Japanese Egg Sandwich Recipe: Egg Salad Or Tamago Sando
Tamago sando, Japan's most beloved convenience store egg sandwich recipe, is a humble and deeply satisfying dish of creamy egg salad between two slices of shokupan, the pillowy Japanese milk bread. Found on every shelf at 7-Eleven, Family Mart, and Lawson across Japan, it has crossed from everyday snack to international cult food, and for good reason: it is one of those rare things where simplicity produces something that tastes genuinely extraordinary.
The egg sandwich recipe’s filling is stripped to its basics, with no cheese, mustard, onions, or other extras. Just boiled eggs mashed with Japanese mayonnaise, a small amount of milk, a pinch of sugar, salt, and pepper. The use of a specific mayo is important. This recipe needs a mayo that has an egg-yolk-only base and rice-vinegar tang, giving the Japanese egg salad sando its distinctive richness and rounded flavour that the typical mayo cannot replicate.

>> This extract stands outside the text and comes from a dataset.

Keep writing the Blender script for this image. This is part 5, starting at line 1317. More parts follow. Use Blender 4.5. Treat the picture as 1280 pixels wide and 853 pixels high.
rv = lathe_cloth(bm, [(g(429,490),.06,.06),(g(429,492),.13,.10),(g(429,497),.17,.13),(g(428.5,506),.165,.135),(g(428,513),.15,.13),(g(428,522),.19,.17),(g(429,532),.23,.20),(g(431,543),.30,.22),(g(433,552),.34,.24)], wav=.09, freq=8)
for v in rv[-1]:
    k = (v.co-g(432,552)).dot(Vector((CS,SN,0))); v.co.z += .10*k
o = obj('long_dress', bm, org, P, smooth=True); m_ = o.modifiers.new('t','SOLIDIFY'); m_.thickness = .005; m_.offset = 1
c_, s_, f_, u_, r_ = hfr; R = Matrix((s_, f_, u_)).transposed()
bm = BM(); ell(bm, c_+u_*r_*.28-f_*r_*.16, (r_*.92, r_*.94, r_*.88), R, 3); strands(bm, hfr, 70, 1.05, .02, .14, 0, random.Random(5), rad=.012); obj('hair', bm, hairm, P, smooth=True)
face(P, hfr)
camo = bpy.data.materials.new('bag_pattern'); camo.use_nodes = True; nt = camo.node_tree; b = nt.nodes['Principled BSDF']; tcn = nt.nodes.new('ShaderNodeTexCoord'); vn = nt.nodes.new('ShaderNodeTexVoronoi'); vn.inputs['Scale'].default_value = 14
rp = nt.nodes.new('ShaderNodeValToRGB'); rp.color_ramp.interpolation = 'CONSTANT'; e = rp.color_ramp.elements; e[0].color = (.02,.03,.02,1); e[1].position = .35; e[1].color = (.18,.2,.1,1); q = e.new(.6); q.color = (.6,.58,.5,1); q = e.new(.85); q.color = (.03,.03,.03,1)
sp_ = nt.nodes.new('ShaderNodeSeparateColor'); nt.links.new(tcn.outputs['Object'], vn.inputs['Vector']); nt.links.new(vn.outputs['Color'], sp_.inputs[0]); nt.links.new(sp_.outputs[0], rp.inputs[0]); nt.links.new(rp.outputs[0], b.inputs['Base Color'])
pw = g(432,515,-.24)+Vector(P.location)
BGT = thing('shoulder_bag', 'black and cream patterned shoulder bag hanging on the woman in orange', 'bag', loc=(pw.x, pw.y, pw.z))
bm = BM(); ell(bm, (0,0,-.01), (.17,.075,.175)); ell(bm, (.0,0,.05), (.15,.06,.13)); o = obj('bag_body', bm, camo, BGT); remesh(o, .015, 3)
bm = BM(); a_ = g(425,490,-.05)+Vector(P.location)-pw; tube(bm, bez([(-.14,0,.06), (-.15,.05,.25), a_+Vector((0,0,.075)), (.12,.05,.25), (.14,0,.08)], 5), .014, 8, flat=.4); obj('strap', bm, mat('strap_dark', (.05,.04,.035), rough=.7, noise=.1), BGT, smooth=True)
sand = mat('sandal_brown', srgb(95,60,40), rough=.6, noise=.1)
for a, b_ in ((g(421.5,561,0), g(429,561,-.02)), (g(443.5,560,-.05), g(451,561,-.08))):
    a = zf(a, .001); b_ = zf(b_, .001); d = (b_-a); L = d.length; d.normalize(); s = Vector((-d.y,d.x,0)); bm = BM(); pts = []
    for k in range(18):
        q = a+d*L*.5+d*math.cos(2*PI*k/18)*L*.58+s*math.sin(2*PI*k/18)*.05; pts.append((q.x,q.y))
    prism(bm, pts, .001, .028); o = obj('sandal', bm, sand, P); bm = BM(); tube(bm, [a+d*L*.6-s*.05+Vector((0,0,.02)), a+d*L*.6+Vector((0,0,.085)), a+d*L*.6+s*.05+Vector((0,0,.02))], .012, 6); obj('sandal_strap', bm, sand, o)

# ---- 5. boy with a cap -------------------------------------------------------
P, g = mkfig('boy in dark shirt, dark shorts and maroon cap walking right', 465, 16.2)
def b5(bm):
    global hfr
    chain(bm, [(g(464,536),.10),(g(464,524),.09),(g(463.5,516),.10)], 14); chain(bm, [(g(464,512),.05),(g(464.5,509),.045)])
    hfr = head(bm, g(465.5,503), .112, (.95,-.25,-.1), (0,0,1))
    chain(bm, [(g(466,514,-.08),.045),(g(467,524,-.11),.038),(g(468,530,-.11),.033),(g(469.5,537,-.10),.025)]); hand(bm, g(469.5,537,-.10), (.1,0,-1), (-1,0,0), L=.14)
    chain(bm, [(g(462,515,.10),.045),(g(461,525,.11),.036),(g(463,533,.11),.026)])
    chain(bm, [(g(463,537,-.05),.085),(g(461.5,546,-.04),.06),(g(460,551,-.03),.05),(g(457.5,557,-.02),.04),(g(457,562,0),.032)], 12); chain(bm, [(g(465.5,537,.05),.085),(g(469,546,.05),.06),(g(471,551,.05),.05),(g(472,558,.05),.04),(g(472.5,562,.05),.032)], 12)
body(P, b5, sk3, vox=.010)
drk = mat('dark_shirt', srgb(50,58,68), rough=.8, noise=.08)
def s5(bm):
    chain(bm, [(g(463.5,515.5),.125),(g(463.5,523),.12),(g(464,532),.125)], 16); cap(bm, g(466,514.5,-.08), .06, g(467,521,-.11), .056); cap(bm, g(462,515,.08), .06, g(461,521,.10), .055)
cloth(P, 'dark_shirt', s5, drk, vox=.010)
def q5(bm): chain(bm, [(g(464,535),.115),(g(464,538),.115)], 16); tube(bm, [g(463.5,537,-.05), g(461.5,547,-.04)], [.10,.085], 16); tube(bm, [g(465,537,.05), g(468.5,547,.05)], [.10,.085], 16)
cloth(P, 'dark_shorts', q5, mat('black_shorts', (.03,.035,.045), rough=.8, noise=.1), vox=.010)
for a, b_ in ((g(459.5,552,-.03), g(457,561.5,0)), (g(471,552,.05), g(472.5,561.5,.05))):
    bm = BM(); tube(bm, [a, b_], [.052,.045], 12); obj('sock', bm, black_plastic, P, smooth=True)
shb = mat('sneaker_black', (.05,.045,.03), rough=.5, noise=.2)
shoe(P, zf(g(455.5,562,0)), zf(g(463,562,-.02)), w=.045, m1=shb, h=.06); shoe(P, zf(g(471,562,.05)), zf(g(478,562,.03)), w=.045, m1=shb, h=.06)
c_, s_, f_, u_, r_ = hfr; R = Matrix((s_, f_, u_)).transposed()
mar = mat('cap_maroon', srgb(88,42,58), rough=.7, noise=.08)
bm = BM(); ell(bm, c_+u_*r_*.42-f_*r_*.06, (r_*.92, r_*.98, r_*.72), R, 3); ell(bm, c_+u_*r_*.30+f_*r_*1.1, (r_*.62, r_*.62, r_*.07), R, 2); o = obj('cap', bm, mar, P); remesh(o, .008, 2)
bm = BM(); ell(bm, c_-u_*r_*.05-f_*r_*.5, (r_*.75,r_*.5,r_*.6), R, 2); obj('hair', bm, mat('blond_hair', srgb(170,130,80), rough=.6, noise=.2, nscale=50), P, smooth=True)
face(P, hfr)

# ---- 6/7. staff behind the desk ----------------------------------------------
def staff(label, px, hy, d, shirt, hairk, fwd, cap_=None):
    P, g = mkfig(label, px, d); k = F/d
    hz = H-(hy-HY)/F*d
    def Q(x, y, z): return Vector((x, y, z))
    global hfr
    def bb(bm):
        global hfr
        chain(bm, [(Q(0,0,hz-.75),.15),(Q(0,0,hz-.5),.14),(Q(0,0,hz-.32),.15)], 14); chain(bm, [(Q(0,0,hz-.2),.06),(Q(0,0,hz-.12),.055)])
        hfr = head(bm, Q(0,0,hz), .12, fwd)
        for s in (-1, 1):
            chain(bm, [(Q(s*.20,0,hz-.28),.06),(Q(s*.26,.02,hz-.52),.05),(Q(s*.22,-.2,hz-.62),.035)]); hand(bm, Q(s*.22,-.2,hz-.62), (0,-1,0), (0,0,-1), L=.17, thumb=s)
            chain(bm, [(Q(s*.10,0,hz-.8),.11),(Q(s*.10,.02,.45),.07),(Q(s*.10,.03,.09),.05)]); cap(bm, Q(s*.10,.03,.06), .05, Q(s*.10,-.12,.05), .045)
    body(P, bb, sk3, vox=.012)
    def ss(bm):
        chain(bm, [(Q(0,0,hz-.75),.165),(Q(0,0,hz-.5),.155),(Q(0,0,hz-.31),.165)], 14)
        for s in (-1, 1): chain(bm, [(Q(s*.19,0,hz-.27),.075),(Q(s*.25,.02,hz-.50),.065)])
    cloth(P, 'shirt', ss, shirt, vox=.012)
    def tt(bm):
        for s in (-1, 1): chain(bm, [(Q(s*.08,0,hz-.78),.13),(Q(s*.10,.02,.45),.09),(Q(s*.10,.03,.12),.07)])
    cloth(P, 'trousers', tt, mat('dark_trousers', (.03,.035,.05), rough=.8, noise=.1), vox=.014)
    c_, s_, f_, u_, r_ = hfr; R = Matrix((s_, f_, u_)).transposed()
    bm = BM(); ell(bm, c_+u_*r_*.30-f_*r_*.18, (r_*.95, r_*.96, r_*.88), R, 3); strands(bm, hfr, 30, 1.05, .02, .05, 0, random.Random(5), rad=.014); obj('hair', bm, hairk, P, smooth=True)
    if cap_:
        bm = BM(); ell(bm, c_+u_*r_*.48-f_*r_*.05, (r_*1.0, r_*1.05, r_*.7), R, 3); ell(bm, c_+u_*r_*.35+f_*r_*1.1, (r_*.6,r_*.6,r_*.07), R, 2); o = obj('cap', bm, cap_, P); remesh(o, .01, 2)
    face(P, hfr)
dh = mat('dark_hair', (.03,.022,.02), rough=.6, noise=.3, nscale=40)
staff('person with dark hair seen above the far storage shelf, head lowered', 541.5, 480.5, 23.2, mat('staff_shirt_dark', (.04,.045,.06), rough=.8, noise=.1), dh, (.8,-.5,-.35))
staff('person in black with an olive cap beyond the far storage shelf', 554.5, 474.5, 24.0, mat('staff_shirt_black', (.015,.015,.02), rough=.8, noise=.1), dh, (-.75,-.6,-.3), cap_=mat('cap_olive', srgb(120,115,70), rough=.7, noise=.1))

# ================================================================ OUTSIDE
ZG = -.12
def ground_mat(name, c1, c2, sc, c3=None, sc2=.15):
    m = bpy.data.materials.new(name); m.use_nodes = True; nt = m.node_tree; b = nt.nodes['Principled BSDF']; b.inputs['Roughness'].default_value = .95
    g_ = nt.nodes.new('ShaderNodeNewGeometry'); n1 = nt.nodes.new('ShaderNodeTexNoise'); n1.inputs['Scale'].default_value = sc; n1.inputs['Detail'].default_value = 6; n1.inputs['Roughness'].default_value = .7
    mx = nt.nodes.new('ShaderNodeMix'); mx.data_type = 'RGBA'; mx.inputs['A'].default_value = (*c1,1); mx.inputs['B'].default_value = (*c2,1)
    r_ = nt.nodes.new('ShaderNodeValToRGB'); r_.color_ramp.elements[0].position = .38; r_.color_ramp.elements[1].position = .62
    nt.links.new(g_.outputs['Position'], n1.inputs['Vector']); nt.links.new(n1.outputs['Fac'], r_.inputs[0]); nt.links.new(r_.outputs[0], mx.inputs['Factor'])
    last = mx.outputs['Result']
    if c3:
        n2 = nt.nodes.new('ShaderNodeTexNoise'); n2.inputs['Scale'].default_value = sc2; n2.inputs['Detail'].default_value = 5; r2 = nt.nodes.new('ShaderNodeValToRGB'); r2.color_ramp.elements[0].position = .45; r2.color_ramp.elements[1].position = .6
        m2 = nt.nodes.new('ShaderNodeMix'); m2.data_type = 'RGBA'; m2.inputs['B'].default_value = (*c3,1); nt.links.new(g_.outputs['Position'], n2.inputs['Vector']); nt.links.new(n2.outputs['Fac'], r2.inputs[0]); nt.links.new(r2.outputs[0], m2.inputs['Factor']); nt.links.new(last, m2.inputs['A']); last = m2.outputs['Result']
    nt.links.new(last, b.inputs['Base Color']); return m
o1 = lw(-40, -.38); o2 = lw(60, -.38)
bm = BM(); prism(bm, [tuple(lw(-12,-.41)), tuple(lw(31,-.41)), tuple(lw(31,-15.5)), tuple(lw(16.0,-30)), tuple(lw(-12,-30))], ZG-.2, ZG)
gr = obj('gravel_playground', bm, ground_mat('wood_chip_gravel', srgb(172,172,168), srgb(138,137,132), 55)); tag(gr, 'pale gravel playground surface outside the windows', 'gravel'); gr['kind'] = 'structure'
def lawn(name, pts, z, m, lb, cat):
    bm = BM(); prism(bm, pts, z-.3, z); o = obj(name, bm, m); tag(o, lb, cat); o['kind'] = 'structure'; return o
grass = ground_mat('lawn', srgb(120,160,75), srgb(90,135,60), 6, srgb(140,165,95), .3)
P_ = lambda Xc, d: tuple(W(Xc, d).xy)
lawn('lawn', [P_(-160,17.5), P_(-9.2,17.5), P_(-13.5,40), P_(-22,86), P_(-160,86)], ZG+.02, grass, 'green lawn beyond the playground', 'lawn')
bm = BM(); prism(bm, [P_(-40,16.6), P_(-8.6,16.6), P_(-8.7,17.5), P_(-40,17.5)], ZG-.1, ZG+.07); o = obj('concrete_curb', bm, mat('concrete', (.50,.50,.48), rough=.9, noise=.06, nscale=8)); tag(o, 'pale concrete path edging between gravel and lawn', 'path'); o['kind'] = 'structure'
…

The final steps are worth doing properly as every Japanese dish leans firmly towards producing aesthetically pleasing results. Make sure to press the assembled sandwich between two plates for five minutes, then cut away all four crusts for the classic presentation. What you get is a stack of pure, soft, creamy egg sandwiches with no hard edges, exactly how every konbini (convenience store) in Japan serves it.